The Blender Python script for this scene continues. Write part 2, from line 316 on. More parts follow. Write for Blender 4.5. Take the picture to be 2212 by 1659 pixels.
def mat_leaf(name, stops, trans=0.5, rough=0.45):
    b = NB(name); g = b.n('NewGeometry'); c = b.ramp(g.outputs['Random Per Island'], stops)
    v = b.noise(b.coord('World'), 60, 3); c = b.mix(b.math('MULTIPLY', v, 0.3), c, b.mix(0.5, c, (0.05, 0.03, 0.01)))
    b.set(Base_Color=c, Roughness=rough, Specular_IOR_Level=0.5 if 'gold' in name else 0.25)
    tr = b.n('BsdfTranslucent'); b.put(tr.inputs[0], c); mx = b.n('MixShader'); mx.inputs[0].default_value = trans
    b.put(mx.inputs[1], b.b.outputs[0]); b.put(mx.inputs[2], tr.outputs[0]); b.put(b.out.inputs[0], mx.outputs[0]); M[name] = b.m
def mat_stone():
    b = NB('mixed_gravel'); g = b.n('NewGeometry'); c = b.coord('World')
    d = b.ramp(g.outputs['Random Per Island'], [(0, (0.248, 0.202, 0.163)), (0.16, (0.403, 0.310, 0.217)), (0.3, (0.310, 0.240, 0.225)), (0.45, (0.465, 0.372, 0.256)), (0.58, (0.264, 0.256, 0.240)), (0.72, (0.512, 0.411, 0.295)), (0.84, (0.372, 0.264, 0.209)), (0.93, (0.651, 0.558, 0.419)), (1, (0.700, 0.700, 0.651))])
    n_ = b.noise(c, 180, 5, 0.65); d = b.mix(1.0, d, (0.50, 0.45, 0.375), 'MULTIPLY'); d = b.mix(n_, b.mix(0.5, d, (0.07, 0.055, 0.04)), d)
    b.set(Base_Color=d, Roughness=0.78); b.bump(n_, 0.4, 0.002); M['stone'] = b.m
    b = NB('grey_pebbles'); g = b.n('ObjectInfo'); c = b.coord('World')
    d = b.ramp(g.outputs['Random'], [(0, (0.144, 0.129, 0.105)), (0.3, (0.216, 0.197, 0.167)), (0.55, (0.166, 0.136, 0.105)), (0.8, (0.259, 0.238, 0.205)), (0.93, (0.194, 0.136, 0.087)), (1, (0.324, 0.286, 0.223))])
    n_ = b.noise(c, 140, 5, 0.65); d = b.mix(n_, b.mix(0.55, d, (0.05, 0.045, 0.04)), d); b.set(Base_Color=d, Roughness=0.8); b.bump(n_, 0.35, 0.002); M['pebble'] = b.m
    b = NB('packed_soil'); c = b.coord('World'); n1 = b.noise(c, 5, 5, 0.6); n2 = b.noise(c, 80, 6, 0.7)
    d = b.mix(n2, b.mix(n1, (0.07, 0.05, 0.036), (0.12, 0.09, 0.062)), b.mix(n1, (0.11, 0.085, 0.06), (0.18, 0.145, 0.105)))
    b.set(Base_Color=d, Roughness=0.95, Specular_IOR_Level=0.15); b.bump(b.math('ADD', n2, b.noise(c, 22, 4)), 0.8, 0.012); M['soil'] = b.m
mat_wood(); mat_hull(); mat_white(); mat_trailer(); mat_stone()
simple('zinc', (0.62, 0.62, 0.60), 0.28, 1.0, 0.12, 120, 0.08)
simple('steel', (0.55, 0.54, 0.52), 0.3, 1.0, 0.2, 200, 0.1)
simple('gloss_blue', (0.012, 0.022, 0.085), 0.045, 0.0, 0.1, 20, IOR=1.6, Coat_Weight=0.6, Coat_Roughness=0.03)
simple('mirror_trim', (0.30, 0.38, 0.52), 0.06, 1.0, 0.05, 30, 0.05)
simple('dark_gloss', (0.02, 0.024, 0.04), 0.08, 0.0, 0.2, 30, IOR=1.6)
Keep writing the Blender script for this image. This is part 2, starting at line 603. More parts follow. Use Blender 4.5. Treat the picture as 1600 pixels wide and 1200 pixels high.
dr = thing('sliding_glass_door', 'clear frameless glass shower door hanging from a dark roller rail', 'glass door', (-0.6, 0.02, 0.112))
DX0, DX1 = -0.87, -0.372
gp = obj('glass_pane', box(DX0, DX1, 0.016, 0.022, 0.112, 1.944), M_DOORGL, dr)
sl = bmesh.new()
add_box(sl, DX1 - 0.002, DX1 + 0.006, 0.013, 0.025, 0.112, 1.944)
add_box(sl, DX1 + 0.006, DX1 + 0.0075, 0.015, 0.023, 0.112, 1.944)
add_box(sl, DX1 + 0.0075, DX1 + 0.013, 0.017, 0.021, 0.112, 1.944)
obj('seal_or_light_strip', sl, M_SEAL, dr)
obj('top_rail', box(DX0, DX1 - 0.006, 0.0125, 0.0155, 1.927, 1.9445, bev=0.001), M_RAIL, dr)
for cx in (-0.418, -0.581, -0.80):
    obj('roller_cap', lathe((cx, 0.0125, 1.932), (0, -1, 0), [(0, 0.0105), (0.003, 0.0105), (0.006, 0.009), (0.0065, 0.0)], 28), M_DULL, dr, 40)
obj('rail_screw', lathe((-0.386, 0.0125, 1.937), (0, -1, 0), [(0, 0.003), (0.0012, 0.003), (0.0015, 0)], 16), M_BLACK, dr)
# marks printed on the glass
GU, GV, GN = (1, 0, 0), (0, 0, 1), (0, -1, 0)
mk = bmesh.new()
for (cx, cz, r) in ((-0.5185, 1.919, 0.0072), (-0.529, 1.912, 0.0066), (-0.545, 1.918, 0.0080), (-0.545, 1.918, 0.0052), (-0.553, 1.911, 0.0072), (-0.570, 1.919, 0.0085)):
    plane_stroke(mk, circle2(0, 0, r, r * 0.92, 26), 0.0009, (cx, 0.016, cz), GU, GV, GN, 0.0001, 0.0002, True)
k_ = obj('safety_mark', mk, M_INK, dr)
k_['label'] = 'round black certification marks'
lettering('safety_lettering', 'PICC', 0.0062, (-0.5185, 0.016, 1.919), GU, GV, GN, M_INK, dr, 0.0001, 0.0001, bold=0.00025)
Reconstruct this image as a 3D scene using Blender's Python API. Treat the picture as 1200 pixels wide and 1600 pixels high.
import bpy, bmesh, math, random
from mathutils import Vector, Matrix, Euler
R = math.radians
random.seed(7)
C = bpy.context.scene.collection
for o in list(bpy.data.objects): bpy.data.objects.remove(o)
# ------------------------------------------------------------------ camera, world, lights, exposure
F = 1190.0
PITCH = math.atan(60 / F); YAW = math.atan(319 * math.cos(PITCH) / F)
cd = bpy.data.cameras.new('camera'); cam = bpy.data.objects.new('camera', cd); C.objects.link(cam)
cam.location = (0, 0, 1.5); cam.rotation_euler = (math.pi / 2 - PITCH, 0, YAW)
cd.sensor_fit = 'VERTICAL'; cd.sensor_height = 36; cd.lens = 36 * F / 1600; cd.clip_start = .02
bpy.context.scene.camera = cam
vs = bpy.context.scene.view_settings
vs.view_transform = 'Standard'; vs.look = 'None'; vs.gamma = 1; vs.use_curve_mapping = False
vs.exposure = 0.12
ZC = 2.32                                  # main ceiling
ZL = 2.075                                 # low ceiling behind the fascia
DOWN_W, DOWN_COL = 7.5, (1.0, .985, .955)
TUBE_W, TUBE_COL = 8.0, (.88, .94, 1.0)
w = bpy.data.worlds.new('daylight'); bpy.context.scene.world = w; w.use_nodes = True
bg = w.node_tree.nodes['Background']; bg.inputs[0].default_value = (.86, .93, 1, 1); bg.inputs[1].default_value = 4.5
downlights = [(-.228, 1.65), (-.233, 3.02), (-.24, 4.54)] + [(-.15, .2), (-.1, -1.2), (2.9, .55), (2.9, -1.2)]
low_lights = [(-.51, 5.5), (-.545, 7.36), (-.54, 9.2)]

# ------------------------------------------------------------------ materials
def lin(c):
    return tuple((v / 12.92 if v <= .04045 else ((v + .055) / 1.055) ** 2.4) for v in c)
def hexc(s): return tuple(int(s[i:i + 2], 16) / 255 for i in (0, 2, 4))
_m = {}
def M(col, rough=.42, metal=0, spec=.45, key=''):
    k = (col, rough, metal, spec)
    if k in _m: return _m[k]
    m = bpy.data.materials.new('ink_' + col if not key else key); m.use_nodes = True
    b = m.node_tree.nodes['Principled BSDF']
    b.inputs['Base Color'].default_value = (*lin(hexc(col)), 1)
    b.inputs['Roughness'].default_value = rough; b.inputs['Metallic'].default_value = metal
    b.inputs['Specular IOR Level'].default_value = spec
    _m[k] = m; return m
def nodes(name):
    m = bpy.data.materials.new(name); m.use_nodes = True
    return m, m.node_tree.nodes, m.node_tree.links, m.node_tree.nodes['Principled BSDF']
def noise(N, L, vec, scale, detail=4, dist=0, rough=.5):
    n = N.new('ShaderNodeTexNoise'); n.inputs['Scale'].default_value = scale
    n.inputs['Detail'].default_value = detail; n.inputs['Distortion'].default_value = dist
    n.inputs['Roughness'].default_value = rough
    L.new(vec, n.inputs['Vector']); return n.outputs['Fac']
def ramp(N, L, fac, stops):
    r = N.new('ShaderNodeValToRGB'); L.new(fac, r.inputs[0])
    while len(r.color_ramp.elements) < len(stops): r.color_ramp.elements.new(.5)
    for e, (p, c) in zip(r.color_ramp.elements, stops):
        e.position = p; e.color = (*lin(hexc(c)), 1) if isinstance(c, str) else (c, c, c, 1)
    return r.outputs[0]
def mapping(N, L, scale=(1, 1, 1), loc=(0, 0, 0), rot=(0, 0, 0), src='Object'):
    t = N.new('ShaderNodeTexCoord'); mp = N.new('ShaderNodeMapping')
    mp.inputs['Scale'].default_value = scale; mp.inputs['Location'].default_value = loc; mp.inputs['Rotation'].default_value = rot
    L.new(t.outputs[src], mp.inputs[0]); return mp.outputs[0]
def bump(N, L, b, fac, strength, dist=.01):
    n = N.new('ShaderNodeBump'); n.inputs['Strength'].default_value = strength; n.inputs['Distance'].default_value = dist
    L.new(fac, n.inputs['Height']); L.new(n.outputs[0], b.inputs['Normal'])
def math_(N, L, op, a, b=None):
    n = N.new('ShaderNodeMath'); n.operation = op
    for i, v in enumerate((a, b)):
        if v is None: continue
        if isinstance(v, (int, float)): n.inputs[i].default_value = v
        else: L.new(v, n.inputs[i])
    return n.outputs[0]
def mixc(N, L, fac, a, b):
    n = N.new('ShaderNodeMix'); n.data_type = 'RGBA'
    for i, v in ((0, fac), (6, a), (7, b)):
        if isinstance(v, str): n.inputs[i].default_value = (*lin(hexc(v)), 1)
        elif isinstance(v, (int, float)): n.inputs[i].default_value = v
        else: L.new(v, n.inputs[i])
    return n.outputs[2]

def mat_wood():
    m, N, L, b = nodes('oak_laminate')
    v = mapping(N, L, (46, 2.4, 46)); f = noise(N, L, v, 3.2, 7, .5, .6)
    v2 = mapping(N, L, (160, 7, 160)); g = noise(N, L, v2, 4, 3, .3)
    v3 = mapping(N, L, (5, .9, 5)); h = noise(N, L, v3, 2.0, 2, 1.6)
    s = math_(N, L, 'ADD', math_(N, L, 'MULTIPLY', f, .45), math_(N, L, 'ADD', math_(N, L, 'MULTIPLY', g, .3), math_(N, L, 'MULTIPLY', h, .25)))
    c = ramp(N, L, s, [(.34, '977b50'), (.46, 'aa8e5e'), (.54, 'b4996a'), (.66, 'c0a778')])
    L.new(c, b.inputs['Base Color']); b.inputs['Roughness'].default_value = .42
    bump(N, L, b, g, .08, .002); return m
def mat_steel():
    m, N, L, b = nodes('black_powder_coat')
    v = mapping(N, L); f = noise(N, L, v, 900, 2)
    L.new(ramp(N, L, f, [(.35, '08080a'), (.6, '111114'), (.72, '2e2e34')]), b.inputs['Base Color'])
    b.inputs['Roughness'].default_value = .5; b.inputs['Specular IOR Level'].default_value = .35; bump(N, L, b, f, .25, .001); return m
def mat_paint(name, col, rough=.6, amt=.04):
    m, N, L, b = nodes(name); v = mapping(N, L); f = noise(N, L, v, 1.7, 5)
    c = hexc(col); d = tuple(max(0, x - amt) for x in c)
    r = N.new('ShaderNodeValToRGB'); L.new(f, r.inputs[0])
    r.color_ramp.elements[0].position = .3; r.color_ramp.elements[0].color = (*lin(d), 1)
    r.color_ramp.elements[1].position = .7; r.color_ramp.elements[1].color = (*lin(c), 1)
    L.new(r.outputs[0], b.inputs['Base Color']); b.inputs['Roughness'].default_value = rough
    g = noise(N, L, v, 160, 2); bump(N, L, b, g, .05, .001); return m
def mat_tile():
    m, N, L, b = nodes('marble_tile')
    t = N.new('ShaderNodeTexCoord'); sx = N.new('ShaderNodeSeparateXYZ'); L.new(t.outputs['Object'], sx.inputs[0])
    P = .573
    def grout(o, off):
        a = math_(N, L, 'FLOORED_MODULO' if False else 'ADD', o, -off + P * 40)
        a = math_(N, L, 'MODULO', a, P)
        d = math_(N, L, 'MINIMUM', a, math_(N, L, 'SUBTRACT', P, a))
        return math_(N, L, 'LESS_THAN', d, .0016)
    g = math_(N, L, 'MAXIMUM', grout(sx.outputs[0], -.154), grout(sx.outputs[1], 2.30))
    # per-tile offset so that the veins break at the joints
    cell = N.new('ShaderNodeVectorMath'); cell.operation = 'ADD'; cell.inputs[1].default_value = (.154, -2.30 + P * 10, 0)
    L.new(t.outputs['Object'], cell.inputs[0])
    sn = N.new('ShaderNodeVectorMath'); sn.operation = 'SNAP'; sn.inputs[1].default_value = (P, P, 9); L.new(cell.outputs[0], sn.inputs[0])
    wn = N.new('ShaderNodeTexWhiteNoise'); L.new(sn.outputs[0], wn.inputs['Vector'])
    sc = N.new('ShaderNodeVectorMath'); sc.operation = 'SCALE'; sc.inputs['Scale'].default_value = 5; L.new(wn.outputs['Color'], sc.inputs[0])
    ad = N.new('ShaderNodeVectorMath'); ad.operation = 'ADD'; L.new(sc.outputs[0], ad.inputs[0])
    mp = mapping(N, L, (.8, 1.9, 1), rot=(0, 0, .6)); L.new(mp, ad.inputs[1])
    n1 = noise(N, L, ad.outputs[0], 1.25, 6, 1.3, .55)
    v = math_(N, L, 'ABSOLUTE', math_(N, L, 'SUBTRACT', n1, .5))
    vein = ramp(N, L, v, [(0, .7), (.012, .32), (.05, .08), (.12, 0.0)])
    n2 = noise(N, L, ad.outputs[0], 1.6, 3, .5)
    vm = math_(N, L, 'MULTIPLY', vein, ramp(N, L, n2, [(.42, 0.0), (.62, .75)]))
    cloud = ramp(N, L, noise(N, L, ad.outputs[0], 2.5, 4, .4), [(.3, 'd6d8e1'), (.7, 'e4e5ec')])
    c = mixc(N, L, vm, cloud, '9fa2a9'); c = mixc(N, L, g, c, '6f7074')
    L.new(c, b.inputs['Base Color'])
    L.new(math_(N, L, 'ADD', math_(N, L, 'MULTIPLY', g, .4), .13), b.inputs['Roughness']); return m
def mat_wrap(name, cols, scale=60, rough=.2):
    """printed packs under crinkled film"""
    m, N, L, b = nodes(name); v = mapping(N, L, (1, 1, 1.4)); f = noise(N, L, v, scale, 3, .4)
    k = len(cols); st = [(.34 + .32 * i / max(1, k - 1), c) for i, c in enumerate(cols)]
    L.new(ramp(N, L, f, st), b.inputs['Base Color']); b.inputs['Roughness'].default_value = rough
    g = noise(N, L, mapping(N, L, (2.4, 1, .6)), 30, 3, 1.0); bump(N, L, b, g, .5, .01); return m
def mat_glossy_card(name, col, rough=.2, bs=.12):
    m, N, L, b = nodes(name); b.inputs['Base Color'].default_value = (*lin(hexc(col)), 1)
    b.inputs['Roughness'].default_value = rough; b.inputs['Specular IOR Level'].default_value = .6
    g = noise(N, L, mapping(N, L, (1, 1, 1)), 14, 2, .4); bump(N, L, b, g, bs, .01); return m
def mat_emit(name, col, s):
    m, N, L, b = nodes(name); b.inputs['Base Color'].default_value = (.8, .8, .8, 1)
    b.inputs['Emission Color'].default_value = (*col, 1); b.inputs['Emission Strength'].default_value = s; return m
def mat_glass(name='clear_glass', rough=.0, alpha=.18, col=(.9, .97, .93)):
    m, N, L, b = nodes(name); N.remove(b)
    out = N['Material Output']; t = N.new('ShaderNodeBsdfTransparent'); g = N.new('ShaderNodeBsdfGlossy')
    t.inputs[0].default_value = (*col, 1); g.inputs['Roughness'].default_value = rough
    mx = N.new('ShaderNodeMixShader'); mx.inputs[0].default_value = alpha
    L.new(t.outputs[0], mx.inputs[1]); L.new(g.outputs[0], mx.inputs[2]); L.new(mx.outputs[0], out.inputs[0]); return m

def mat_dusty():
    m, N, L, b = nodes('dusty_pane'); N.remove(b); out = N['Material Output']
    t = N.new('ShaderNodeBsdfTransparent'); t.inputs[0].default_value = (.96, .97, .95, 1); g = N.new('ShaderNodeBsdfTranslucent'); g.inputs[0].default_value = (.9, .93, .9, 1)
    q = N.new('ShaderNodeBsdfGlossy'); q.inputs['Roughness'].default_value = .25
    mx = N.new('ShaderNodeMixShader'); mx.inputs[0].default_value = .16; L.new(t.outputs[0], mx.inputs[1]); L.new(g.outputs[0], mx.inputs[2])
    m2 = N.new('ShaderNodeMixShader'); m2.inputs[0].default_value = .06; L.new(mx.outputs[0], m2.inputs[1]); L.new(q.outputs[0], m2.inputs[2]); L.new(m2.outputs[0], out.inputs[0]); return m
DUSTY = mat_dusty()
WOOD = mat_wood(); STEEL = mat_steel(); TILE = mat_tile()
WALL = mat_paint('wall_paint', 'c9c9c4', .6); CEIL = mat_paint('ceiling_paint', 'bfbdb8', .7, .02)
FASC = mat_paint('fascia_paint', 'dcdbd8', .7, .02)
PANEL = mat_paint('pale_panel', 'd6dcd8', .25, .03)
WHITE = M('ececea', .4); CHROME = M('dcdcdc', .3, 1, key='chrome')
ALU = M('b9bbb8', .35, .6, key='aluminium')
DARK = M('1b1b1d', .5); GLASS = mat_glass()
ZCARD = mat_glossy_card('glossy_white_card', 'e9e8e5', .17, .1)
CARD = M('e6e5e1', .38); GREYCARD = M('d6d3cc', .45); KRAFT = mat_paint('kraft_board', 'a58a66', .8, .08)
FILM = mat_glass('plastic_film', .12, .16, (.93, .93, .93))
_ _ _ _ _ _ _
▶ **Goal**
Search the entries for the word "scene" and pick out every line that holds it.

▶ **Response**
The Blender Python script for this scene continues. Write part 2, from line 316 on. More parts follow. Write for Blender 4.5. Take the picture to be 2212 by 1659 pixels.
Reconstruct this image as a 3D scene using Blender's Python API. Treat the picture as 1200 pixels wide and 1600 pixels high.
C = bpy.context.scene.collection
bpy.context.scene.camera = cam
vs = bpy.context.scene.view_settings
w = bpy.data.worlds.new('daylight'); bpy.context.scene.world = w; w.use_nodes = True